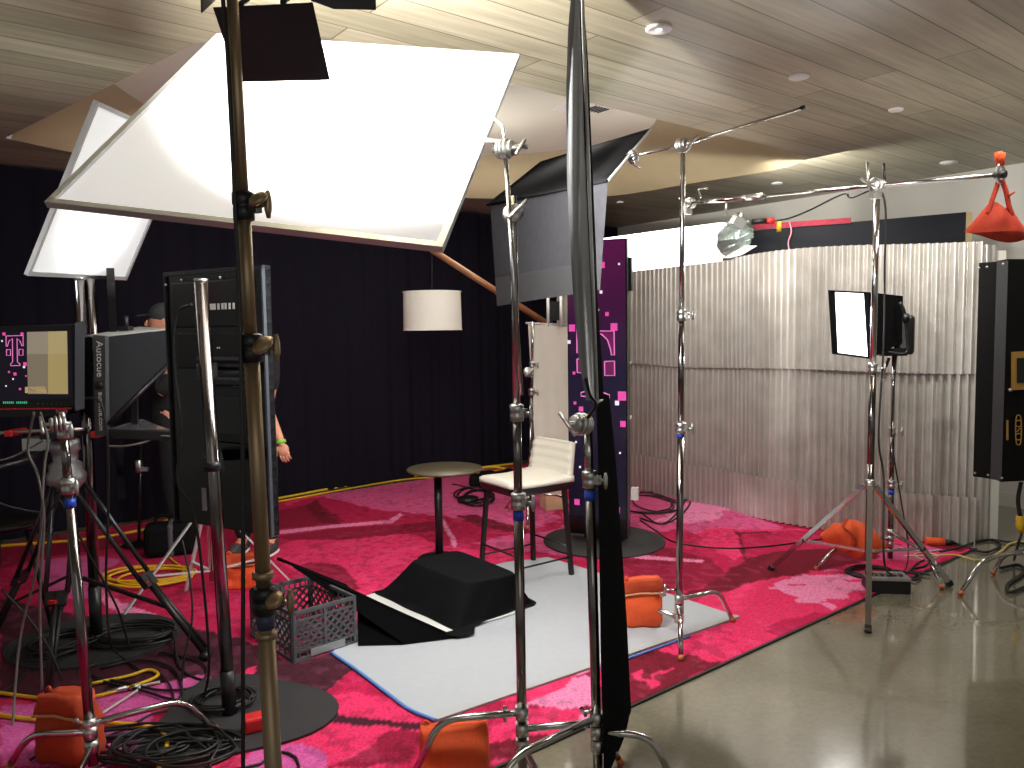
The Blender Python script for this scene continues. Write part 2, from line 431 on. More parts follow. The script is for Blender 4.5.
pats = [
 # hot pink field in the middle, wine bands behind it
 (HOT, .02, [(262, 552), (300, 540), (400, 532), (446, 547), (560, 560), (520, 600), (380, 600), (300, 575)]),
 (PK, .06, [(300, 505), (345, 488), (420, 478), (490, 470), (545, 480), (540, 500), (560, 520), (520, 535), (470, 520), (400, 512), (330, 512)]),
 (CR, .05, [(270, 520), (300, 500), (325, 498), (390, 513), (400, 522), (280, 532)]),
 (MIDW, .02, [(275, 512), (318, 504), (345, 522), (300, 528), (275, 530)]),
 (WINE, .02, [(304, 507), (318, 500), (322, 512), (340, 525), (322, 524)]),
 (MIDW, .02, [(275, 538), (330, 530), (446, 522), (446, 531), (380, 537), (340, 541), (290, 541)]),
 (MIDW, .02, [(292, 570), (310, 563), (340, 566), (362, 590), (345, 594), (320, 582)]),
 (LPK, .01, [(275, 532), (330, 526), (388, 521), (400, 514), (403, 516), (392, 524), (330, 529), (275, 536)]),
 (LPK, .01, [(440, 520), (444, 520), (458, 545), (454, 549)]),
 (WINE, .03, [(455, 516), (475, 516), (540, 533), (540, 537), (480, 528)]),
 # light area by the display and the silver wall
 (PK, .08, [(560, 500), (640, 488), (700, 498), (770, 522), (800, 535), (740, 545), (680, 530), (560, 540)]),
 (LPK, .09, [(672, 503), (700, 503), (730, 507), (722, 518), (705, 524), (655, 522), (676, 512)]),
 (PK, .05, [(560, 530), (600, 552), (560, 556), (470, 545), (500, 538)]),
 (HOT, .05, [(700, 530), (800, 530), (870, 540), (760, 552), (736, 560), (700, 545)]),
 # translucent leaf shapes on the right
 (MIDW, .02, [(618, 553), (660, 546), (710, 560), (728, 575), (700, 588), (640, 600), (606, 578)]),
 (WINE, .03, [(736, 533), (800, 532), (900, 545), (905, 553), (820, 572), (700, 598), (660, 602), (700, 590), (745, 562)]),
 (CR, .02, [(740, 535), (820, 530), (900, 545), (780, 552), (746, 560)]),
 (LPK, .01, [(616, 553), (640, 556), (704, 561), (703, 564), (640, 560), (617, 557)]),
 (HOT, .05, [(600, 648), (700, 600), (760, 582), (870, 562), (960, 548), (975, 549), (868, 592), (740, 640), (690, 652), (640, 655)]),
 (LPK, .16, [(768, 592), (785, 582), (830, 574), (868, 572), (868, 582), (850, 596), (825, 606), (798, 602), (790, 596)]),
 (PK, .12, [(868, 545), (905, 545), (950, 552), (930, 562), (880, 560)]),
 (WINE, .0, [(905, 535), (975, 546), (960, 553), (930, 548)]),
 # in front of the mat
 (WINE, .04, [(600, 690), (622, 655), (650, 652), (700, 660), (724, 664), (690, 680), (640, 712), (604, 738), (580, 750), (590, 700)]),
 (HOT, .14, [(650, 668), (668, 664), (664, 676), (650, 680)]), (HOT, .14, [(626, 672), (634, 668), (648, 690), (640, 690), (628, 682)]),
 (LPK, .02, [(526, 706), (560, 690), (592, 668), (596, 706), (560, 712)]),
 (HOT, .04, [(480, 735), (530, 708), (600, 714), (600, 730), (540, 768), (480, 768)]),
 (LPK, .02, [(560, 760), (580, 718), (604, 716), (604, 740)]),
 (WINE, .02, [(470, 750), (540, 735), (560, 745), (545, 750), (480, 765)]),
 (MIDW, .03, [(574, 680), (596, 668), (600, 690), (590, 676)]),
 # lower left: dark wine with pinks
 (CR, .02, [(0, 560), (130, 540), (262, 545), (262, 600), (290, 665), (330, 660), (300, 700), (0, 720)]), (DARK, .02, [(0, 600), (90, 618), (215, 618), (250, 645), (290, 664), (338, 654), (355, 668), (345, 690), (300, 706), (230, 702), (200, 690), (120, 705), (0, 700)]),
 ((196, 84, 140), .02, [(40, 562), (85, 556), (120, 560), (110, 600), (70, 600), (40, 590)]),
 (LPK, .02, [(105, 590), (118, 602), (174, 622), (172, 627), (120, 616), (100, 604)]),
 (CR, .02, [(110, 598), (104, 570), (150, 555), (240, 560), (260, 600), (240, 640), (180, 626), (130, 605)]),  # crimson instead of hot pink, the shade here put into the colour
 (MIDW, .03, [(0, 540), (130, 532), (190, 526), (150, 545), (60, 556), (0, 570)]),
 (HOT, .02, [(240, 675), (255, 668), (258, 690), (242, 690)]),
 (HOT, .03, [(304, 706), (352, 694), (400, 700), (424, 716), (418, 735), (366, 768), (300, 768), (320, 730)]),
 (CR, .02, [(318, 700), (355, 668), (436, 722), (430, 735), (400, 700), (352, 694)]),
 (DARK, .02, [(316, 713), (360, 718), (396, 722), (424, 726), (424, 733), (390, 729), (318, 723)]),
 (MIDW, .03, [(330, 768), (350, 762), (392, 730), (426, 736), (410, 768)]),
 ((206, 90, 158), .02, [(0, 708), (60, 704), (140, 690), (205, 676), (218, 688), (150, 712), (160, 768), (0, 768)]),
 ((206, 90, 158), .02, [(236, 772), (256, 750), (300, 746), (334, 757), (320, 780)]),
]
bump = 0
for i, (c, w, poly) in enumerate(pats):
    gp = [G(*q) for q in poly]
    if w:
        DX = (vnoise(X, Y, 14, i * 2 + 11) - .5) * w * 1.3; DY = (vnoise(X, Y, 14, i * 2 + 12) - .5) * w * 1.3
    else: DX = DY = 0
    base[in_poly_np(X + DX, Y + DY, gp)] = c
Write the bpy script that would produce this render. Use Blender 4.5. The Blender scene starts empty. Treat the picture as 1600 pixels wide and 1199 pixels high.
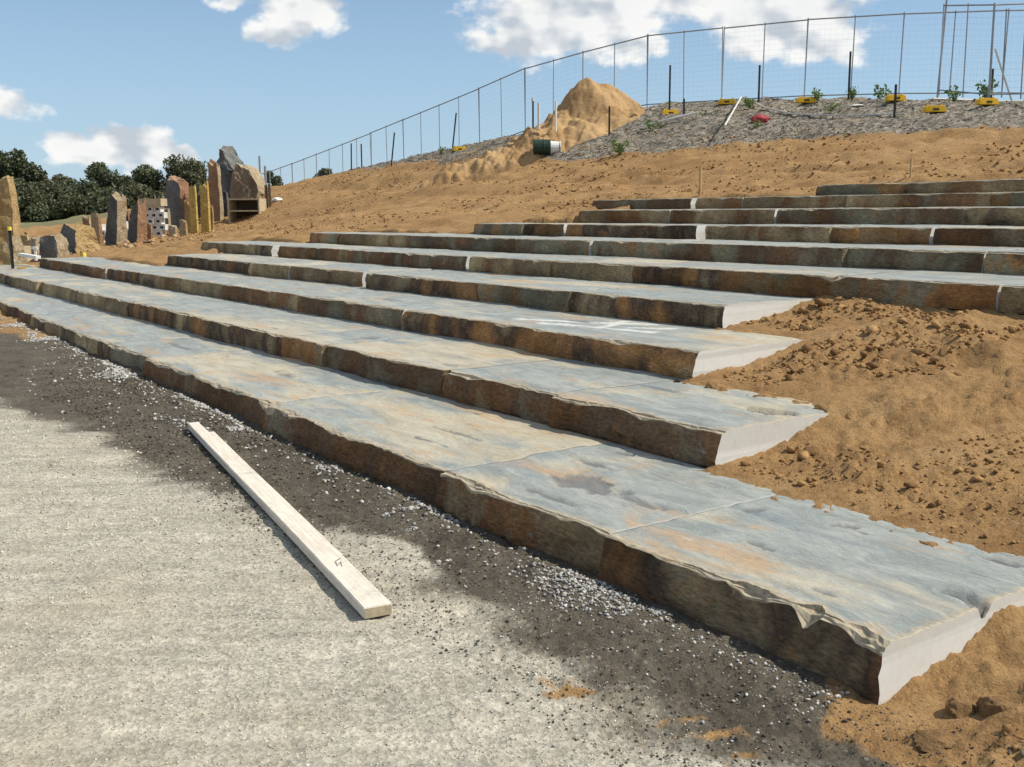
==========
§ **Aim**: Each record above is to be restated exactly, with its pictures removed from the copy.

§ **Answer in full**:
The Blender Python script for this scene continues. Write part 2, from line 431 on. More parts follow. The script is for Blender 4.5.
pats = [
 # hot pink field in the middle, wine bands behind it
 (HOT, .02, [(262, 552), (300, 540), (400, 532), (446, 547), (560, 560), (520, 600), (380, 600), (300, 575)]),
 (PK, .06, [(300, 505), (345, 488), (420, 478), (490, 470), (545, 480), (540, 500), (560, 520), (520, 535), (470, 520), (400, 512), (330, 512)]),
 (CR, .05, [(270, 520), (300, 500), (325, 498), (390, 513), (400, 522), (280, 532)]),
 (MIDW, .02, [(275, 512), (318, 504), (345, 522), (300, 528), (275, 530)]),
 (WINE, .02, [(304, 507), (318, 500), (322, 512), (340, 525), (322, 524)]),
 (MIDW, .02, [(275, 538), (330, 530), (446, 522), (446, 531), (380, 537), (340, 541), (290, 541)]),
 (MIDW, .02, [(292, 570), (310, 563), (340, 566), (362, 590), (345, 594), (320, 582)]),
 (LPK, .01, [(275, 532), (330, 526), (388, 521), (400, 514), (403, 516), (392, 524), (330, 529), (275, 536)]),
 (LPK, .01, [(440, 520), (444, 520), (458, 545), (454, 549)]),
 (WINE, .03, [(455, 516), (475, 516), (540, 533), (540, 537), (480, 528)]),
 # light area by the display and the silver wall
 (PK, .08, [(560, 500), (640, 488), (700, 498), (770, 522), (800, 535), (740, 545), (680, 530), (560, 540)]),
 (LPK, .09, [(672, 503), (700, 503), (730, 507), (722, 518), (705, 524), (655, 522), (676, 512)]),
 (PK, .05, [(560, 530), (600, 552), (560, 556), (470, 545), (500, 538)]),
 (HOT, .05, [(700, 530), (800, 530), (870, 540), (760, 552), (736, 560), (700, 545)]),
 # translucent leaf shapes on the right
 (MIDW, .02, [(618, 553), (660, 546), (710, 560), (728, 575), (700, 588), (640, 600), (606, 578)]),
 (WINE, .03, [(736, 533), (800, 532), (900, 545), (905, 553), (820, 572), (700, 598), (660, 602), (700, 590), (745, 562)]),
 (CR, .02, [(740, 535), (820, 530), (900, 545), (780, 552), (746, 560)]),
 (LPK, .01, [(616, 553), (640, 556), (704, 561), (703, 564), (640, 560), (617, 557)]),
 (HOT, .05, [(600, 648), (700, 600), (760, 582), (870, 562), (960, 548), (975, 549), (868, 592), (740, 640), (690, 652), (640, 655)]),
 (LPK, .16, [(768, 592), (785, 582), (830, 574), (868, 572), (868, 582), (850, 596), (825, 606), (798, 602), (790, 596)]),
 (PK, .12, [(868, 545), (905, 545), (950, 552), (930, 562), (880, 560)]),
 (WINE, .0, [(905, 535), (975, 546), (960, 553), (930, 548)]),
 # in front of the mat
 (WINE, .04, [(600, 690), (622, 655), (650, 652), (700, 660), (724, 664), (690, 680), (640, 712), (604, 738), (580, 750), (590, 700)]),
 (HOT, .14, [(650, 668), (668, 664), (664, 676), (650, 680)]), (HOT, .14, [(626, 672), (634, 668), (648, 690), (640, 690), (628, 682)]),
 (LPK, .02, [(526, 706), (560, 690), (592, 668), (596, 706), (560, 712)]),
 (HOT, .04, [(480, 735), (530, 708), (600, 714), (600, 730), (540, 768), (480, 768)]),
 (LPK, .02, [(560, 760), (580, 718), (604, 716), (604, 740)]),
 (WINE, .02, [(470, 750), (540, 735), (560, 745), (545, 750), (480, 765)]),
 (MIDW, .03, [(574, 680), (596, 668), (600, 690), (590, 676)]),
 # lower left: dark wine with pinks
 (CR, .02, [(0, 560), (130, 540), (262, 545), (262, 600), (290, 665), (330, 660), (300, 700), (0, 720)]), (DARK, .02, [(0, 600), (90, 618), (215, 618), (250, 645), (290, 664), (338, 654), (355, 668), (345, 690), (300, 706), (230, 702), (200, 690), (120, 705), (0, 700)]),
 ((196, 84, 140), .02, [(40, 562), (85, 556), (120, 560), (110, 600), (70, 600), (40, 590)]),
 (LPK, .02, [(105, 590), (118, 602), (174, 622), (172, 627), (120, 616), (100, 604)]),
 (CR, .02, [(110, 598), (104, 570), (150, 555), (240, 560), (260, 600), (240, 640), (180, 626), (130, 605)]),  # crimson instead of hot pink, the shade here put into the colour
 (MIDW, .03, [(0, 540), (130, 532), (190, 526), (150, 545), (60, 556), (0, 570)]),
 (HOT, .02, [(240, 675), (255, 668), (258, 690), (242, 690)]),
 (HOT, .03, [(304, 706), (352, 694), (400, 700), (424, 716), (418, 735), (366, 768), (300, 768), (320, 730)]),
 (CR, .02, [(318, 700), (355, 668), (436, 722), (430, 735), (400, 700), (352, 694)]),
 (DARK, .02, [(316, 713), (360, 718), (396, 722), (424, 726), (424, 733), (390, 729), (318, 723)]),
 (MIDW, .03, [(330, 768), (350, 762), (392, 730), (426, 736), (410, 768)]),
 ((206, 90, 158), .02, [(0, 708), (60, 704), (140, 690), (205, 676), (218, 688), (150, 712), (160, 768), (0, 768)]),
 ((206, 90, 158), .02, [(236, 772), (256, 750), (300, 746), (334, 757), (320, 780)]),
]
bump = 0
for i, (c, w, poly) in enumerate(pats):
    gp = [G(*q) for q in poly]
    if w:
        DX = (vnoise(X, Y, 14, i * 2 + 11) - .5) * w * 1.3; DY = (vnoise(X, Y, 14, i * 2 + 12) - .5) * w * 1.3
    else: DX = DY = 0
    base[in_poly_np(X + DX, Y + DY, gp)] = c
Write the bpy script that would produce this render. Use Blender 4.5. The Blender scene starts empty. Treat the picture as 1600 pixels wide and 1199 pixels high.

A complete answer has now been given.